** Information provided **
* begin *

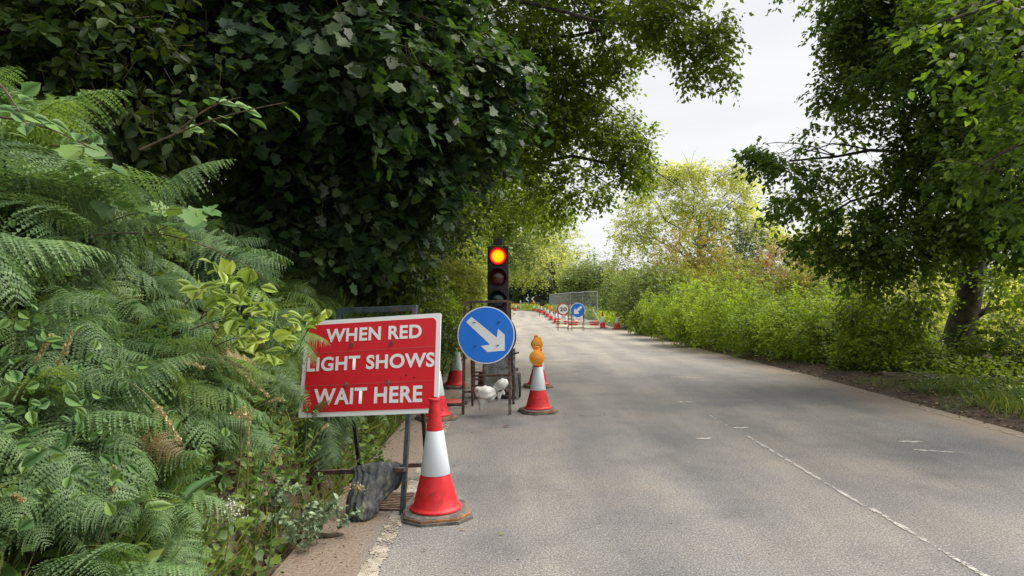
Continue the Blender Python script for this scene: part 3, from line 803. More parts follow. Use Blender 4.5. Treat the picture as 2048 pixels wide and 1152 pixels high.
# ------------------------------------------------------------------ gully grate
gg = G(777, 1004)
gr = empty('drain_grate', (gg.x + .0, gg.y, zr(gg.y) + .002), R(-7), 'rusty slotted drain grate in the gutter behind the dark sandbag', 'drain')
mb = MB(); gw, gl = .30, .36
for (c, d) in (((-gw / 2, 0), (.022, gl)), ((gw / 2, 0), (.022, gl)), ((0, -gl / 2), (gw - .024, .022)), ((0, gl / 2), (gw - .024, .022))): mb.box((c[0], c[1], .006), (d[0], d[1], .014))
mb.build('grate_frame', M['iron'], gr)
mb = MB(); mb.box((0, 0, .0015), (gw - .03, gl - .03, .002)); mb.build('opening', M['hole'], gr)
for k in range(9):
    mb = MB(); mb.box((0, -gl / 2 + .034 + k * .0365, .009), (gw - .026, .016, .008)); mb.build('grate_bar', M['iron'], gr)

# ------------------------------------------------------------------ traffic cones
def make_cone():
    root = empty('traffic_cone')
    def octo(w, c): h = w / 2; return [(h, -h + c), (h, h - c), (h - c, h), (-h + c, h), (-h, h - c), (-h, -h + c), (-h + c, -h), (h - c, -h)]
    mb = MB()
    for (w, c, z0, z1, mi) in ((.435, .10, 0, .022, 0), (.420, .095, .022, .038, 1), (.405, .09, .038, .046, 0)):
        p = octo(w, c); n = 8
        rr = random.Random(int(w * 1000))
        p = [(x + rr.uniform(-.004, .004), y + rr.uniform(-.004, .004)) for x, y in p]
        ti = .96 if mi == 0 and z0 > .03 else 1
        mb.add([(x, y, z0) for x, y in p] + [(x * ti, y * ti, z1) for x, y in p], [tuple(range(n))[::-1], tuple(range(n, 2 * n))] + [(i, (i + 1) % n, (i + 1) % n + n, i + n) for i in range(n)], mi)
    mb.build('cone_base', [M['conebase'], M['coneedge']], root, bevel=.003)
    mb = MB(); mb.lathe([(.158, .046), (.165, .052), (.163, .060), (.150, .066), (.142, .075), (.128, .13), (.104, .225), (.098, .25), (.0905, .27), (.052, .54), (.052, .545), (.030, .725), (.036, .73), (.036, .742), (.029, .748), (.022, .750)], 40, cap=False)
    mb.build('cone_body', M['conered'], root, True)
    mb = MB(); mb.lathe([(.0935, .268), (.0945, .270), (.0545, .540), (.053, .542)], 40, cap=False); mb.box((.0755, 0, .40), (.002, .004, .26), 0, Matrix.Rotation(-.148, 3, 'Y'))
    mb.build('reflective_sleeve', M['sleeve'], root, True)
    return root
cone0 = make_cone(); cone_used = [False]
def place_cone(pos, rz, label, s=1.0, tilt=(0, 0), group='red and white traffic cones'):
    c = cone0 if not cone_used[0] else copy_tree(cone0); cone_used[0] = True
    c.location = pos; c.rotation_euler = (tilt[0], tilt[1], rz); c.scale = (s, s, s)
    tag(c, label, 'traffic cone', group); return c
def Gz(px, py, dz=0.0):
    g = G(px, py); g.z += dz; return g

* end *

** Exercise objective **
From the first line above through the line containing "mb = MB(); mb.box((0, -gl", copy everything exactly, without the pictures.

** Reply **
Continue the Blender Python script for this scene: part 3, from line 803. More parts follow. Use Blender 4.5. Treat the picture as 2048 pixels wide and 1152 pixels high.
# ------------------------------------------------------------------ gully grate
gg = G(777, 1004)
gr = empty('drain_grate', (gg.x + .0, gg.y, zr(gg.y) + .002), R(-7), 'rusty slotted drain grate in the gutter behind the dark sandbag', 'drain')
mb = MB(); gw, gl = .30, .36
for (c, d) in (((-gw / 2, 0), (.022, gl)), ((gw / 2, 0), (.022, gl)), ((0, -gl / 2), (gw - .024, .022)), ((0, gl / 2), (gw - .024, .022))): mb.box((c[0], c[1], .006), (d[0], d[1], .014))
mb.build('grate_frame', M['iron'], gr)
mb = MB(); mb.box((0, 0, .0015), (gw - .03, gl - .03, .002)); mb.build('opening', M['hole'], gr)
for k in range(9):
    mb = MB(); mb.box((0, -gl / 2 + .034 + k * .0365, .009), (gw - .026, .016, .008)); mb.build('grate_bar', M['iron'], gr)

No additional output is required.